* _DATA SEGMENT_

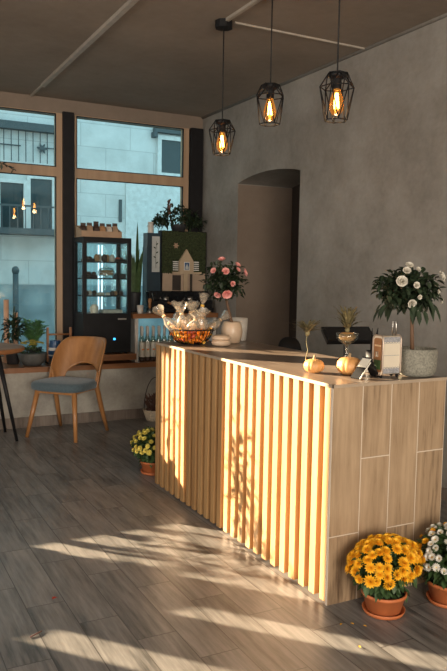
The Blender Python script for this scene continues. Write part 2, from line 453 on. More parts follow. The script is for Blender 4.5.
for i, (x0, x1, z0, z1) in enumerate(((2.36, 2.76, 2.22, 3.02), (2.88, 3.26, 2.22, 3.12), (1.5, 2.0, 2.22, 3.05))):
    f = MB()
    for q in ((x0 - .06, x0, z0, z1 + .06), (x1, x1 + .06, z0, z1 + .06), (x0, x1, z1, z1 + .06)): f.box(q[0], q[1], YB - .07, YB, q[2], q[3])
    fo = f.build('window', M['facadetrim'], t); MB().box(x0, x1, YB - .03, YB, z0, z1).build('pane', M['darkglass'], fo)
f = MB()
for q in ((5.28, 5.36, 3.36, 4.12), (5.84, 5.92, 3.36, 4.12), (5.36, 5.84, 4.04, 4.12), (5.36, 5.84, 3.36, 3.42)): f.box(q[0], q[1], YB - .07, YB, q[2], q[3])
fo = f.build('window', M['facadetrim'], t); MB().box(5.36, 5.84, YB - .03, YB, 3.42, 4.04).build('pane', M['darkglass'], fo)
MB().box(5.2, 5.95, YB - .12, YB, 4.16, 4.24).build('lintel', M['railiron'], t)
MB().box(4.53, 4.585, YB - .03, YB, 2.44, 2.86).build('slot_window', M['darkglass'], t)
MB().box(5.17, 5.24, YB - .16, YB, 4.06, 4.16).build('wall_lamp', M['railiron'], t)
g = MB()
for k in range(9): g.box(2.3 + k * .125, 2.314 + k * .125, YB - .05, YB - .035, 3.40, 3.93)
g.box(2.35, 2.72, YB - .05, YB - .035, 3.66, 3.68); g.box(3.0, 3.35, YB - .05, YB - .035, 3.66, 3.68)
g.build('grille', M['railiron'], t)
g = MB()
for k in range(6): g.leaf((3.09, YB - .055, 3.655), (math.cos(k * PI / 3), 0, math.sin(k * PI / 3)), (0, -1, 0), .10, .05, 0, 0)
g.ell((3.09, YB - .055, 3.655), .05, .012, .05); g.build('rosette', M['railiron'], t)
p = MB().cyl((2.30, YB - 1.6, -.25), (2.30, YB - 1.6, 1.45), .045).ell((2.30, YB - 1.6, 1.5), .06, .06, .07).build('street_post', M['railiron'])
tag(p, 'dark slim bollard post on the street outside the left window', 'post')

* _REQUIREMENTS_
Output a faithful copy of the data, with each picture left out.

* _EXERCISE ANSWER_
The Blender Python script for this scene continues. Write part 2, from line 453 on. More parts follow. The script is for Blender 4.5.
for i, (x0, x1, z0, z1) in enumerate(((2.36, 2.76, 2.22, 3.02), (2.88, 3.26, 2.22, 3.12), (1.5, 2.0, 2.22, 3.05))):
    f = MB()
    for q in ((x0 - .06, x0, z0, z1 + .06), (x1, x1 + .06, z0, z1 + .06), (x0, x1, z1, z1 + .06)): f.box(q[0], q[1], YB - .07, YB, q[2], q[3])
    fo = f.build('window', M['facadetrim'], t); MB().box(x0, x1, YB - .03, YB, z0, z1).build('pane', M['darkglass'], fo)
f = MB()
for q in ((5.28, 5.36, 3.36, 4.12), (5.84, 5.92, 3.36, 4.12), (5.36, 5.84, 4.04, 4.12), (5.36, 5.84, 3.36, 3.42)): f.box(q[0], q[1], YB - .07, YB, q[2], q[3])
fo = f.build('window', M['facadetrim'], t); MB().box(5.36, 5.84, YB - .03, YB, 3.42, 4.04).build('pane', M['darkglass'], fo)
MB().box(5.2, 5.95, YB - .12, YB, 4.16, 4.24).build('lintel', M['railiron'], t)
MB().box(4.53, 4.585, YB - .03, YB, 2.44, 2.86).build('slot_window', M['darkglass'], t)
MB().box(5.17, 5.24, YB - .16, YB, 4.06, 4.16).build('wall_lamp', M['railiron'], t)
g = MB()
for k in range(9): g.box(2.3 + k * .125, 2.314 + k * .125, YB - .05, YB - .035, 3.40, 3.93)
g.box(2.35, 2.72, YB - .05, YB - .035, 3.66, 3.68); g.box(3.0, 3.35, YB - .05, YB - .035, 3.66, 3.68)
g.build('grille', M['railiron'], t)
g = MB()
for k in range(6): g.leaf((3.09, YB - .055, 3.655), (math.cos(k * PI / 3), 0, math.sin(k * PI / 3)), (0, -1, 0), .10, .05, 0, 0)
g.ell((3.09, YB - .055, 3.655), .05, .012, .05); g.build('rosette', M['railiron'], t)
p = MB().cyl((2.30, YB - 1.6, -.25), (2.30, YB - 1.6, 1.45), .045).ell((2.30, YB - 1.6, 1.5), .06, .06, .07).build('street_post', M['railiron'])
tag(p, 'dark slim bollard post on the street outside the left window', 'post')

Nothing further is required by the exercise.